Em Rui Chafes, os desenhos fluídos parecem esquemas orgânicos, detalhes de organismos vivos, manchados e escorridos de tinta vermelha e amarela. A dimensão de leveza (quase o esqueleto das suas peças em ferro) que poderiam ter é na realidade uma aparência enganosa.
Assim como Pedro A. H. Paixão, que mostra um carácter obsessivo do acto de desenhar, do traço repetido, do pontilhado preciso levado até à exaustão. É um desenho que se intensifica para se desvanecer logo a seguir noutras zonas. O retrato de Philippe Petit, por exemplo, é uma figura quase espectral, uma aparição como um holograma.

O núcleo de Rui Moreira compõe-se, além das obras nas paredes, de uma mesa com colagens usadas como estudos prévios aos desenhos, um retroprojector com uma pintura e uma televisão onde passa o filme “Branca de Neve”, de João César Monteiro, que o artista diz usar como “ambiente” para trabalhar. A sala tem portanto uma dimensão instalativa. O desenho aqui desmembra-se (ou emerge) em diversos materiais e processos de feitura diferentes. O negro perpassa por todas as obras, quer seja na obra “Estrela Negra”, que “reproduz” uma espécie de cúpula islâmica com um olho negro no centro, à qual é necessário nos aproximarmos muito para realmente ver o desenho, até ao retroprojector que se estiver apagado não podemos ver o que lá está, ou ao filme de César Monteiro, onde as “imagens” se criam com a nossa atenção ao diálogo entre as personagens. O balanço entre a luz e o negro é o que cria o desenho nestas obras de Rui Moreira.

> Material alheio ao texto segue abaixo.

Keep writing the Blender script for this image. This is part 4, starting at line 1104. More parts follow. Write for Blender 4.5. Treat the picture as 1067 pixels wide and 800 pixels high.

Entre a presença e a ausência do seu criador estão os desenhos que compõem os núcleos de Daniel Barroca, António Poppe, Thierry Simões e Otelo Fabião.
Os trabalhos destes artistas denotam a agencialidade dos seus criadores, há um lado performativo, um lugar físico que evoca a presença/ausência do artista. Nos vídeos de António Poppe, na recriação do estúdio de Thierry Simões, nos inúmeros objectos transformados de Otelo Fabião, há esta agencialidade latente, como se ainda estivesse a decorrer - a lâmpada por cima do aquecedor no “estúdio” de Thierry Simões abana num movimento desenhado compassadamente, como que tocada por alguém.

A finalizar, os desenhos-colunas de Paulo Serra (desenhos-totens, desenhos-esculturas), rolos de papel dispostos na vertical, mostrando apenas partes dos conteúdos que sustentam. Na parede está também uma séries de desenhos feitos com decalques das ruas do Algarve, onde se pode reconhecer sinalética das águas, padrões de empedrado, desenhos geométricos do cimento. Um “desenho” não artístico, vernacular quase, é apropriado pelo artista por contacto directo e numa inversão de perspectiva.

“Oracular Spectacular: Desenho e Animismo” repensa dentro do domínio artístico este conceito de “animismo”, ligando-o a uma prática já de si próxima aos primórdios da vontade criativa. Originário da literatura antropológica do século XIX, o animismo estava relacionado com a ideia de “selvagem” e tudo o que se opunha à ideia de modernidade. As dicotomias fundadoras do pensamento ocidental ficavam sem sustentação nesta visão do mundo. Animais e pessoas, plantas e minerais, orgânico e inerte, sujeito e objecto, o eu e o mundo, tudo se misturaria. A ideia de um princípio de “realidade” deixaria de fazer sentido.

"Oracular Spectacular" usa o conceito de animismo como conceito operativo para pensar o desenho como Prática – como pensamento, para ligar criador e criação, público e experiência estética. Para atentarmos a noções como força e energia e libertarmos a imaginação da disciplina em direcção a uma espécie de “vida secreta das imagens e das coisas”.